TEHERAN — Iranian lawmakers voted Wednesday to consider expelling Britain’s ambassador in retaliation for newly imposed Western sanctions, said the parliamentary website.
The parliament introduced an emergency bill to be voted on Sunday that would see diplomatic relations downgraded to the more junior level of charge d’affaires if passed, the website reported.
Several lawmakers cried ‘Death to Britain’ as the bill was adopted with 162 votes. Five deputies voted against.
The head of the parliamentary committee on foreign policy and national security, Alaeddin Boroujerdi, said he was seeking ‘to expel the British ambassador from the country.’
Britain on Monday, in coordination with the United States and Canada, announced new sanctions on Iran over its nuclear programme, after a report by the UN atomic energy watchdog this month suggesting Teheran was researching nuclear weapons.
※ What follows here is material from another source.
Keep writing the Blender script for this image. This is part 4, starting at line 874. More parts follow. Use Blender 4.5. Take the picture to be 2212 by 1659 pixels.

Britain, which hosts the world’s biggest financial market in the City of London, said it was ‘ceasing all contact’ between its financial system and that of Iran.
Britain and Canada have embassies in Teheran. The United States does not, having closed it after Islamic students took its diplomats hostage in 1979 following Iran’s revolution.
Iran has said the new sanctions will prove ineffective. It insists its nuclear programme is exclusively for peaceful, civilian ends.